» **DATASET EXCERPT**:
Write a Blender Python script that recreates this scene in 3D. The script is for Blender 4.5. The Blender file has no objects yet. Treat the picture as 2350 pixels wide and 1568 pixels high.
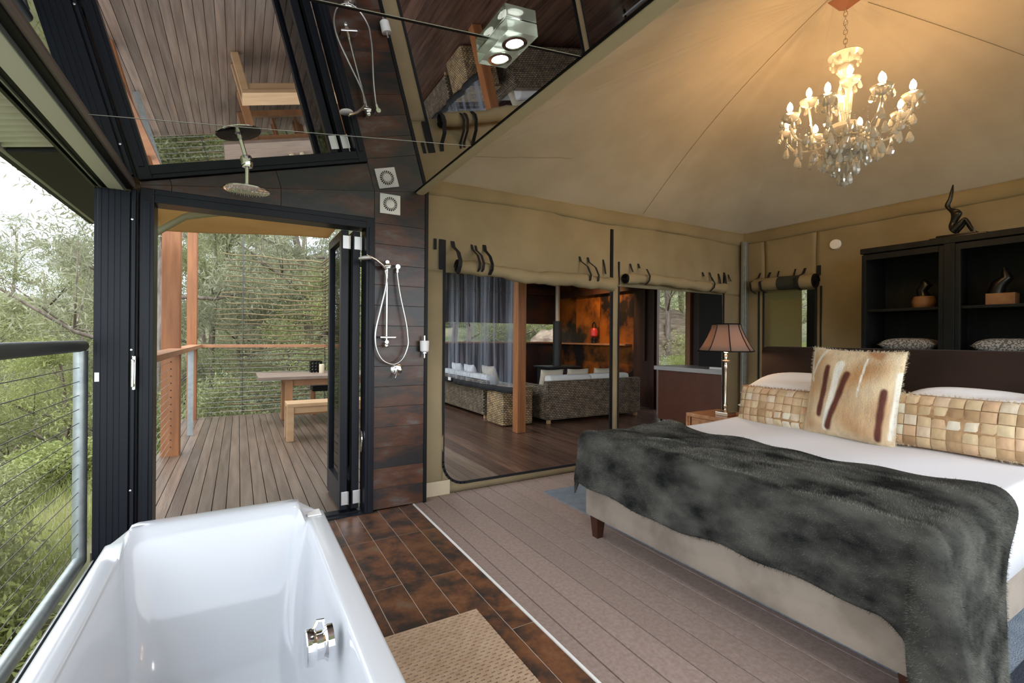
import bpy, bmesh, math, random
import numpy as np
from mathutils import Vector, Matrix

R = random.Random(7)
NP = np.random.RandomState(7)
C = bpy.context.scene.collection
sc = bpy.context.scene
pi = math.pi

# ------------------------------------------------------------------ camera
YAW, ROLL, F = .525527, .00745377, 1081.99
fw = Vector((math.sin(YAW), math.cos(YAW), 0)); rt = Vector((math.cos(YAW), -math.sin(YAW), 0)); up = Vector((0, 0, 1))
c_, s_ = math.cos(ROLL), math.sin(ROLL)
rt, up = rt * c_ + up * s_, up * c_ - rt * s_
cd = bpy.data.cameras.new('camera'); cam = bpy.data.objects.new('camera', cd); C.objects.link(cam)
cd.sensor_width = 36; cd.lens = F / 2350 * 36; cd.shift_y = -8.878 / 2350; cd.clip_start = .02; cd.clip_end = 300
cam.matrix_world = Matrix(((rt.x, up.x, -fw.x, 0), (rt.y, up.y, -fw.y, 0), (rt.z, up.z, -fw.z, 1.33), (0, 0, 0, 1)))
sc.camera = cam

# ------------------------------------------------------------------ world, exposure
SKY = 3.6
w = bpy.data.worlds.new('sky'); sc.world = w; w.use_nodes = True
nt = w.node_tree; bg = nt.nodes['Background']
tc = nt.nodes.new('ShaderNodeTexCoord'); nz = nt.nodes.new('ShaderNodeTexNoise'); cr = nt.nodes.new('ShaderNodeValToRGB')
nz.inputs['Scale'].default_value = 2.2; nz.inputs['Detail'].default_value = 6
cr.color_ramp.elements[0].position = .38; cr.color_ramp.elements[0].color = (.74, .86, 1, 1)
cr.color_ramp.elements[1].position = .6; cr.color_ramp.elements[1].color = (1, 1, 1, 1)
nt.links.new(tc.outputs['Generated'], nz.inputs['Vector']); nt.links.new(nz.outputs['Fac'], cr.inputs['Fac'])
nt.links.new(cr.outputs['Color'], bg.inputs['Color']); bg.inputs['Strength'].default_value = SKY
sc.view_settings.view_transform = 'Standard'; sc.view_settings.look = 'None'
sc.view_settings.exposure = 0.2; sc.view_settings.gamma = 1; sc.view_settings.use_curve_mapping = False
sc.cycles.use_denoising = True
sc.cycles.max_bounces = 10; sc.cycles.diffuse_bounces = 5; sc.cycles.glossy_bounces = 5
sc.cycles.transmission_bounces = 8; sc.cycles.transparent_max_bounces = 16
sc.cycles.caustics_reflective = False; sc.cycles.caustics_refractive = False
sc.cycles.sample_clamp_indirect = 6

# ------------------------------------------------------------------ helpers
class MB:
    def __init__(s): s.v = []; s.f = []
    def add(s, vs, fs):
        o = len(s.v); s.v += [tuple(v) for v in vs]; s.f += [tuple(i + o for i in f) for f in fs]; return s
    def box(s, x0, x1, y0, y1, z0, z1, b=0):
        if b <= 0:
            vs = [(x, y, z) for z in (z0, z1) for y in (y0, y1) for x in (x0, x1)]
            return s.add(vs, [(0, 2, 3, 1), (4, 5, 7, 6), (0, 1, 5, 4), (2, 6, 7, 3), (0, 4, 6, 2), (1, 3, 7, 5)])
        b = min(b, (x1 - x0) * .49, (y1 - y0) * .49, (z1 - z0) * .49)
        bm = bmesh.new(); bmesh.ops.create_cube(bm, size=1)
        for v in bm.verts: v.co = Vector(((x0 + x1) / 2 + v.co.x * (x1 - x0), (y0 + y1) / 2 + v.co.y * (y1 - y0), (z0 + z1) / 2 + v.co.z * (z1 - z0)))
        bmesh.ops.bevel(bm, geom=bm.edges[:], offset=b, segments=2, profile=.6, affect='EDGES')
        bm.verts.index_update()
        s.add([v.co[:] for v in bm.verts], [tuple(v.index for v in f.verts) for f in bm.faces]); bm.free(); return s
    def hexa(s, p):  # 8 points: bottom 4 ccw, top 4 ccw
        return s.add(p, [(3, 2, 1, 0), (4, 5, 6, 7), (0, 1, 5, 4), (1, 2, 6, 5), (2, 3, 7, 6), (3, 0, 4, 7)])
    def tube(s, pts, r, n=8, caps=True):
        pts = [Vector(p) for p in pts]; m = len(pts)
        rs = r if isinstance(r, (list, tuple)) else [r] * m
        t0 = (pts[1] - pts[0]).normalized(); a = Vector((0, 0, 1)) if abs(t0.z) < .9 else Vector((1, 0, 0))
        u = t0.cross(a).normalized(); vs = []; fs = []
        for i, p in enumerate(pts):
            t = (pts[min(i + 1, m - 1)] - pts[max(i - 1, 0)]).normalized()
            u = (u - t * u.dot(t)).normalized(); w_ = t.cross(u)
            for k in range(n):
                a_ = 2 * pi * k / n; vs.append(p + (u * math.cos(a_) + w_ * math.sin(a_)) * rs[i])
        for i in range(m - 1):
            for k in range(n): fs.append((i * n + k, i * n + (k + 1) % n, (i + 1) * n + (k + 1) % n, (i + 1) * n + k))
        if caps: fs += [tuple(range(n - 1, -1, -1)), tuple((m - 1) * n + k for k in range(n))]
        return s.add(vs, fs)
    def lathe(s, prof, o=(0, 0, 0), n=20, ax='z'):
        vs = []; fs = []; m = len(prof)
        for (r, z) in prof:
            for k in range(n):
                a = 2 * pi * k / n; x, y = r * math.cos(a), r * math.sin(a)
                p = {'z': (x, y, z), 'y': (x, z, y), 'x': (z, x, y)}[ax]
                vs.append((p[0] + o[0], p[1] + o[1], p[2] + o[2]))
        for i in range(m - 1):
            for k in range(n): fs.append((i * n + k, i * n + (k + 1) % n, (i + 1) * n + (k + 1) % n, (i + 1) * n + k))
        if prof[0][0] > 1e-5: fs.append(tuple(range(n - 1, -1, -1)))
        if prof[-1][0] > 1e-5: fs.append(tuple((m - 1) * n + k for k in range(n)))
        return s.add(vs, fs)
    def grid(s, fn, nu, nv):
        vs = [fn(i / nu, j / nv) for j in range(nv + 1) for i in range(nu + 1)]
        fs = [(j * (nu + 1) + i, j * (nu + 1) + i + 1, (j + 1) * (nu + 1) + i + 1, (j + 1) * (nu + 1) + i) for j in range(nv) for i in range(nu)]
        return s.add(vs, fs)
    def mesh(s, name, mat, smooth=False, ang=None):
        me = bpy.data.meshes.new(name); me.from_pydata(s.v, [], s.f); me.update()
        if smooth:
            me.polygons.foreach_set('use_smooth', [True] * len(me.polygons))
            if ang: me.set_sharp_from_angle(angle=math.radians(ang))
        if mat: me.materials.append(mat)
        return me
    def build(s, name, mat, parent=None, smooth=False, ang=40, **kw):
        return ob(name, s.mesh(name, mat, smooth, ang), parent, **kw)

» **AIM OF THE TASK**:
All the lines above are to be reproduced exactly, except the pictures.

» **SOLVED EXERCISE**:
Write a Blender Python script that recreates this scene in 3D. The script is for Blender 4.5. The Blender file has no objects yet. Treat the picture as 2350 pixels wide and 1568 pixels high.
import bpy, bmesh, math, random
import numpy as np
from mathutils import Vector, Matrix

R = random.Random(7)
NP = np.random.RandomState(7)
C = bpy.context.scene.collection
sc = bpy.context.scene
pi = math.pi

# ------------------------------------------------------------------ camera
YAW, ROLL, F = .525527, .00745377, 1081.99
fw = Vector((math.sin(YAW), math.cos(YAW), 0)); rt = Vector((math.cos(YAW), -math.sin(YAW), 0)); up = Vector((0, 0, 1))
c_, s_ = math.cos(ROLL), math.sin(ROLL)
rt, up = rt * c_ + up * s_, up * c_ - rt * s_
cd = bpy.data.cameras.new('camera'); cam = bpy.data.objects.new('camera', cd); C.objects.link(cam)
cd.sensor_width = 36; cd.lens = F / 2350 * 36; cd.shift_y = -8.878 / 2350; cd.clip_start = .02; cd.clip_end = 300
cam.matrix_world = Matrix(((rt.x, up.x, -fw.x, 0), (rt.y, up.y, -fw.y, 0), (rt.z, up.z, -fw.z, 1.33), (0, 0, 0, 1)))
sc.camera = cam

# ------------------------------------------------------------------ world, exposure
SKY = 3.6
w = bpy.data.worlds.new('sky'); sc.world = w; w.use_nodes = True
nt = w.node_tree; bg = nt.nodes['Background']
tc = nt.nodes.new('ShaderNodeTexCoord'); nz = nt.nodes.new('ShaderNodeTexNoise'); cr = nt.nodes.new('ShaderNodeValToRGB')
nz.inputs['Scale'].default_value = 2.2; nz.inputs['Detail'].default_value = 6
cr.color_ramp.elements[0].position = .38; cr.color_ramp.elements[0].color = (.74, .86, 1, 1)
cr.color_ramp.elements[1].position = .6; cr.color_ramp.elements[1].color = (1, 1, 1, 1)
nt.links.new(tc.outputs['Generated'], nz.inputs['Vector']); nt.links.new(nz.outputs['Fac'], cr.inputs['Fac'])
nt.links.new(cr.outputs['Color'], bg.inputs['Color']); bg.inputs['Strength'].default_value = SKY
sc.view_settings.view_transform = 'Standard'; sc.view_settings.look = 'None'
sc.view_settings.exposure = 0.2; sc.view_settings.gamma = 1; sc.view_settings.use_curve_mapping = False
sc.cycles.use_denoising = True
sc.cycles.max_bounces = 10; sc.cycles.diffuse_bounces = 5; sc.cycles.glossy_bounces = 5
sc.cycles.transmission_bounces = 8; sc.cycles.transparent_max_bounces = 16
sc.cycles.caustics_reflective = False; sc.cycles.caustics_refractive = False
sc.cycles.sample_clamp_indirect = 6

# ------------------------------------------------------------------ helpers
class MB:
    def __init__(s): s.v = []; s.f = []
    def add(s, vs, fs):
        o = len(s.v); s.v += [tuple(v) for v in vs]; s.f += [tuple(i + o for i in f) for f in fs]; return s
    def box(s, x0, x1, y0, y1, z0, z1, b=0):
        if b <= 0:
            vs = [(x, y, z) for z in (z0, z1) for y in (y0, y1) for x in (x0, x1)]
            return s.add(vs, [(0, 2, 3, 1), (4, 5, 7, 6), (0, 1, 5, 4), (2, 6, 7, 3), (0, 4, 6, 2), (1, 3, 7, 5)])
        b = min(b, (x1 - x0) * .49, (y1 - y0) * .49, (z1 - z0) * .49)
        bm = bmesh.new(); bmesh.ops.create_cube(bm, size=1)
        for v in bm.verts: v.co = Vector(((x0 + x1) / 2 + v.co.x * (x1 - x0), (y0 + y1) / 2 + v.co.y * (y1 - y0), (z0 + z1) / 2 + v.co.z * (z1 - z0)))
        bmesh.ops.bevel(bm, geom=bm.edges[:], offset=b, segments=2, profile=.6, affect='EDGES')
        bm.verts.index_update()
        s.add([v.co[:] for v in bm.verts], [tuple(v.index for v in f.verts) for f in bm.faces]); bm.free(); return s
    def hexa(s, p):  # 8 points: bottom 4 ccw, top 4 ccw
        return s.add(p, [(3, 2, 1, 0), (4, 5, 6, 7), (0, 1, 5, 4), (1, 2, 6, 5), (2, 3, 7, 6), (3, 0, 4, 7)])
    def tube(s, pts, r, n=8, caps=True):
        pts = [Vector(p) for p in pts]; m = len(pts)
        rs = r if isinstance(r, (list, tuple)) else [r] * m
        t0 = (pts[1] - pts[0]).normalized(); a = Vector((0, 0, 1)) if abs(t0.z) < .9 else Vector((1, 0, 0))
        u = t0.cross(a).normalized(); vs = []; fs = []
        for i, p in enumerate(pts):
            t = (pts[min(i + 1, m - 1)] - pts[max(i - 1, 0)]).normalized()
            u = (u - t * u.dot(t)).normalized(); w_ = t.cross(u)
            for k in range(n):
                a_ = 2 * pi * k / n; vs.append(p + (u * math.cos(a_) + w_ * math.sin(a_)) * rs[i])
        for i in range(m - 1):
            for k in range(n): fs.append((i * n + k, i * n + (k + 1) % n, (i + 1) * n + (k + 1) % n, (i + 1) * n + k))
        if caps: fs += [tuple(range(n - 1, -1, -1)), tuple((m - 1) * n + k for k in range(n))]
        return s.add(vs, fs)
    def lathe(s, prof, o=(0, 0, 0), n=20, ax='z'):
        vs = []; fs = []; m = len(prof)
        for (r, z) in prof:
            for k in range(n):
                a = 2 * pi * k / n; x, y = r * math.cos(a), r * math.sin(a)
                p = {'z': (x, y, z), 'y': (x, z, y), 'x': (z, x, y)}[ax]
                vs.append((p[0] + o[0], p[1] + o[1], p[2] + o[2]))
        for i in range(m - 1):
            for k in range(n): fs.append((i * n + k, i * n + (k + 1) % n, (i + 1) * n + (k + 1) % n, (i + 1) * n + k))
        if prof[0][0] > 1e-5: fs.append(tuple(range(n - 1, -1, -1)))
        if prof[-1][0] > 1e-5: fs.append(tuple((m - 1) * n + k for k in range(n)))
        return s.add(vs, fs)
    def grid(s, fn, nu, nv):
        vs = [fn(i / nu, j / nv) for j in range(nv + 1) for i in range(nu + 1)]
        fs = [(j * (nu + 1) + i, j * (nu + 1) + i + 1, (j + 1) * (nu + 1) + i + 1, (j + 1) * (nu + 1) + i) for j in range(nv) for i in range(nu)]
        return s.add(vs, fs)
    def mesh(s, name, mat, smooth=False, ang=None):
        me = bpy.data.meshes.new(name); me.from_pydata(s.v, [], s.f); me.update()
        if smooth:
            me.polygons.foreach_set('use_smooth', [True] * len(me.polygons))
            if ang: me.set_sharp_from_angle(angle=math.radians(ang))
        if mat: me.materials.append(mat)
        return me
    def build(s, name, mat, parent=None, smooth=False, ang=40, **kw):
        return ob(name, s.mesh(name, mat, smooth, ang), parent, **kw)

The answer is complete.